Study of small bodies of the Solar System with small and large telescopes

Oct 11, 2018, 9:30 AM
Meridian Room (Royal Observatory of Belgium)

Meridian Room

Royal Observatory of Belgium

Ringlaan 3, 1180 Brussels, Belgium
Invited Review 3.1. Data & Science with other telescopes of interest 3. Data & Science with other telescopes of interest


Dr Emmanuel Jehin (STAR Institute - University of Liège)

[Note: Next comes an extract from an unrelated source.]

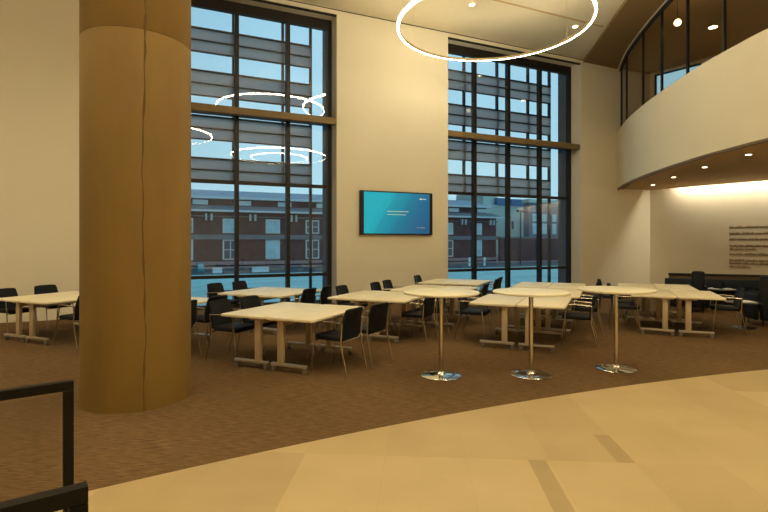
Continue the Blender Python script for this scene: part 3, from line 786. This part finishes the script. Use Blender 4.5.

Comets, asteroids and transneptunien objects are remnants of the early stages of the Solar system and, likely, the most pristine solar system bodies. Understanding their nature and their evolution is a clue to the history of our Solar System and panet formation. Comets and meteorites contain complex organic molecules, and may have played a key role in the transfer of water and organics from the interstellar medium to the early Earth, contributing to the origin of life. This interest is well illustrated by the fact that several space missions have targeted small bodies of the solar system in the past years and comets particularly like the very successful ESA Rosetta/Philae mission that returned impressive science data that are changing our knowledge on comets. In this talk I will review the studies we are involved in my group at the STAR institute of the University of Liège using our TRAPPIST robotic small telescope in Chile and Morocco as well as large telescopes as the ESO VLT.